The Best MBA Admissions Advice From The Class Of 2019


Sammy Ahmed, USC (Marshall)

Stay off the forums! The forums will drive you crazy if you let them. I won’t even mention or link to specific forums because knowing the audience that reads Poets & Quants would head straight to them after reading this. The forums are not helpful at all. Not even directionally. There are people who even anonymously post misinformation to freak you out. No one can predict when or if a school is going to call you. Just let it happen. It’ll make your life much easier if you just hit ‘submit’ and forget about it until decision day.”

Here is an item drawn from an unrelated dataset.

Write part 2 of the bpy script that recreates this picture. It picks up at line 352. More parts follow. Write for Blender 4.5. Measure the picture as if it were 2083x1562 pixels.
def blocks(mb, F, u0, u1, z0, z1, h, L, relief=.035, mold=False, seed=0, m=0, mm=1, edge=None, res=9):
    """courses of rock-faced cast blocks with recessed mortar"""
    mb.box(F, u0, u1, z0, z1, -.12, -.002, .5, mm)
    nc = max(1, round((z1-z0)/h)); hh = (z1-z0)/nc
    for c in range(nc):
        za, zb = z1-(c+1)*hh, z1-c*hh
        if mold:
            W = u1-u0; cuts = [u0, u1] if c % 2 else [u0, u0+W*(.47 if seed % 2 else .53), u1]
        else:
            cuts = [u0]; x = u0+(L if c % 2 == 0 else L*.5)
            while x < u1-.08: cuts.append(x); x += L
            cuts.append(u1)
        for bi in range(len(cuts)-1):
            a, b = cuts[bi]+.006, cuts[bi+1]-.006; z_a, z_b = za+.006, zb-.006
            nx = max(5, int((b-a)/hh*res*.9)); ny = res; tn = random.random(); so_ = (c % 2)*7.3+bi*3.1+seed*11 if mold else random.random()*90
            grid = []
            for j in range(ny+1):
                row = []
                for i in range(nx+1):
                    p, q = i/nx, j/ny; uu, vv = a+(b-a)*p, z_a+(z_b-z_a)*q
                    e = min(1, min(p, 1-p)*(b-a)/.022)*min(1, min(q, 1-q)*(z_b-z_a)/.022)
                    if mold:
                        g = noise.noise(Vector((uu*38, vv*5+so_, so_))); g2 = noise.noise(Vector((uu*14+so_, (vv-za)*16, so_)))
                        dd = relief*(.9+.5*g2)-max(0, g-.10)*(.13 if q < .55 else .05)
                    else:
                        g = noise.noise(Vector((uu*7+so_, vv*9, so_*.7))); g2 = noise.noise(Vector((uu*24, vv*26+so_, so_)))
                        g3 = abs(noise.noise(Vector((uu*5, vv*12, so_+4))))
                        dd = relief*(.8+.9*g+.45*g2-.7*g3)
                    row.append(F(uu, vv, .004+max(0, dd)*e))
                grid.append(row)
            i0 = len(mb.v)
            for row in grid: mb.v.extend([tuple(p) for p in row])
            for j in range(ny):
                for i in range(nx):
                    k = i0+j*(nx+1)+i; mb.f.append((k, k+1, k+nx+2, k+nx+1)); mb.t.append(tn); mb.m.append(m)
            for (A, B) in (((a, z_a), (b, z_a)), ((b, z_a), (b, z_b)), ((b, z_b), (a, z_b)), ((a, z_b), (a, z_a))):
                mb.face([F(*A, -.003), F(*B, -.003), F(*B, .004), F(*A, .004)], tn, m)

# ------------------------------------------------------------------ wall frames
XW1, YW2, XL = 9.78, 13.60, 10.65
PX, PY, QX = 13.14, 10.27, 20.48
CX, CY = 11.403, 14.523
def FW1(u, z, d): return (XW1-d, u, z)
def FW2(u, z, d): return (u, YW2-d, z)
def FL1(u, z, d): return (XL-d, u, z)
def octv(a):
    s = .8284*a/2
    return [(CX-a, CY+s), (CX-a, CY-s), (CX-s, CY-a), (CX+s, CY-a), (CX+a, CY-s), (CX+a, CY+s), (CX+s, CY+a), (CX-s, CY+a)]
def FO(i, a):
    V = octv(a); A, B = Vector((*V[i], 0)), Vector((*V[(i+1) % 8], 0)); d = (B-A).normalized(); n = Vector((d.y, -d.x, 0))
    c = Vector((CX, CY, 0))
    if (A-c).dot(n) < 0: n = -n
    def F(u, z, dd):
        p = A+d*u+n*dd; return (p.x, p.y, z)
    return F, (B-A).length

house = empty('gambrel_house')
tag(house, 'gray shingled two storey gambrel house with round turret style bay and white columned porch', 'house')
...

Sammy Ahmed / USC (Marshall)

“The first piece of advice I’d give to anyone is enjoy the journey! You will spend what feels like an eternity prepping for, stressing about, and taking the GMAT (possibly several times) combined with countless reiterations of essays and recommendation letters. Although it can be a daunting process, use this time to truly understand who you are and what you want to do with your career. This will be one of the few times in your life where you are encouraged to be selfish, so take full advantage of it! Take time to document your personal qualities (strengths, weakness, passions, etc.) and your professional experiences (accomplishments, failures, etc.) and share them with your network. If taken seriously, the application process will serve as a great opportunity to self-reflect and develop your “why.”

James Couch / Duke (Fuqua)

Kenya Hunt, Harvard Business School

“I cannot stress enough the importance of positive self-talk. During a rough patch while studying for the GMAT, it dawned on me that some of the things I said to myself, I’d never say to a friend. I was beating myself up pretty bad: I constantly questioned my intelligence and adopted self-doubt as my default.

To begin challenging those negative thoughts, you must first become more aware of them. Make a conscious effort to slow down and pay attention to your thoughts. Stop and notice when you are feeling negative emotions (like frustration, doubt and worthlessness). Keep a log if it will help. Once you are aware of your critical voice, you will be in a better position to stand up to it. Begin replacing those negative thoughts with positive affirmations. Talk to yourself the way you would talk to a friend that you believe in!”

Kenya Hunt / Harvard

“My one piece of advice to future applicants would be to not settle. The application process for business schools is long and exhausting and tests your persistence in many ways. From the GMAT to school selection to essays and interviews, the challenges are many and it’s fine to take your time navigating through the process rather than getting frustrated mid-way through and settling for something short of what you deserve.